Known for fusing vintage elements with futuristic, magical realism, Wes Anderson’s gorgeously attired relics of a bygone era seem timeless under his loving lens. Like Tarantino or Scorsese or Spielberg, he makes movies that are either your cup of tea or arsenic-on-screen. He divides audiences and critics, which is a reason to celebrate him rather than to rush to pick a side. Anderson is not altering his scripts and aesthetics based on marketing surveys and test screenings, and that’s okay. He does what he wants to do, resulting in a product that’s delicious for lovers of color, landscape, costumery and off-kilter, covetable soundtracks.
With Asteroid City, which will make its global premiere at Cannes with a limited theatrical release on June 16, Anderson delights the eyes with his films’ signature hyper-saturated palette, washing his landscapes and characters in a dreamy, amber-gold light, calling to mind the cinematography of The Darjeeling Limited in 2007, Moonrise Kingdom in 2012 and The Grand Budapest Hotel in 2014. Academy Award-nominated cinematographer Robert Yeoman has been a long-time collaborator, favoring symmetry, natural illumination and contrasting slow-motion scenes and briskly paced visual feasts, or eerie stillness cut by a cacophony of action. Yeoman, thankfully, returns for Asteroid City.
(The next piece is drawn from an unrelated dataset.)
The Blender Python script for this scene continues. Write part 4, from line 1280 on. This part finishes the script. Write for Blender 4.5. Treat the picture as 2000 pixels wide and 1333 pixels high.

Considered one of his best films, The Royal Tenenbaums was a landmark for Anderson in terms of the alignment of color and character. Gwyneth Paltrow’s character Margot wore a bright, recurrent shade of yellow, Ben Stiller’s character Chas’ red jumpsuit pops. Both shades are a theme for Anderson, with multiple theorists claiming he uses red to indicate a searing, deep-rooted pain in his characters. The same brilliant red worn by Chas in the wake of losing his wife is echoed in the beanies worn throughout The Life Aquatic and in the red 1968 Porsche 912 driven by the two brothers after their father’s death in The Darjeeling Limited.
Ever since Fantastic Mr. Fox in 2009, Anderson allowed animated, hyperreal saturation of colors once primarily applied to fantasy, cartoon films to infiltrate his live-action work. The tightly controlled palettes paired with exaggerated hues and saturation not only align with but also emphasize the over-the-top plotlines and wonderful, wondrous characters.
Speaking of characters, though Anderson’s characters are always highly individual, his preference is to return to tried-and-trusted actors. Asteroid City’s Jason Schwartzman is a regular casting choice for Anderson, although Tom Hanks, Scarlett Johansson, Maya Hawk and Margot Robbie are all newcomers. We’ll miss Tilda Swinton, Timothee Chalamet and Adrien Brody, of course—but Edward Norton, Tony Revolori and Sophia Lillis are excellent compensation.
Anderson’s 2021 film The French Dispatch explored vintage quirkiness in a tale of old-school journalism through an invented history. The sense of nostalgia for a history that never happened recurs in Asteroid City, with the exploration of an anticipated future that exists in a parallel world to our current age—is it the future, or the 1950s dream of a future American city?
Similar to how the vintage cartoon The Jetsons gave us a stylized sci-fi vision of the future packed with 1960s hair and fashion, Anderson’s latest film promises to be a time capsule—one with fashion, hair and makeup that are impeccable.
In charge of costumes for Asteroid City, Milena Canonero—whose name could make a perfect Wes Anderson movie title—is a veteran of film costume design. Her career launched with the late, great Stanley Kubrick, for whom she designed the costumes for Clockwork Orange (1971), Barry Lyndon (1975) and The Shining (1980).
Her Oscar-worthy (and winning) skills subsequently caught the eye of directors Frances F. Coppola, Sydney Pollock, Manoel De Oliveira, Sofia Coppola and Barbet Schroeder. Since 2004, Canonero has collaborated with Wes Anderson on The Life Aquatic with Steve Zissou, The Darjeeling Limited and The Grand Budapest Hotel, which earned her a fourth Oscar.
If the fact that Asteroid City has but one costume designer suggests a rather tame production, the long list of makeup and effects artists who worked on the picture knocks that assumption awry. A small army not only made the movie’s stars look movie-star glam but also applied dental and eye prosthetics and special effects makeup. Rumors that Asteroid City evolves from quirky drama-comedy into a full-blown sci-fi epic might be exaggerated, but the arrival of a spacecraft—and maybe even alien life forms—will almost certainly result in some eye-popping visual transformations among the characters.
Asteroid City will have a wide release on June 23. Until then, if the film’s preview and the many social media homages inspired by it have whet your appetite for Anderson’s singular aesthetic and knack for storytelling of the magic realism-drama ilk, the small screen delivers another new Anderson in the shape of a Netflix film adaptation of Roald Dahl’s short story The Wonderful Story of Henry Sugar. It will be Anderson’s second adaptation of Dahl’s beloved stories, following the George Clooney-helmed Fantastic Mr. Fox.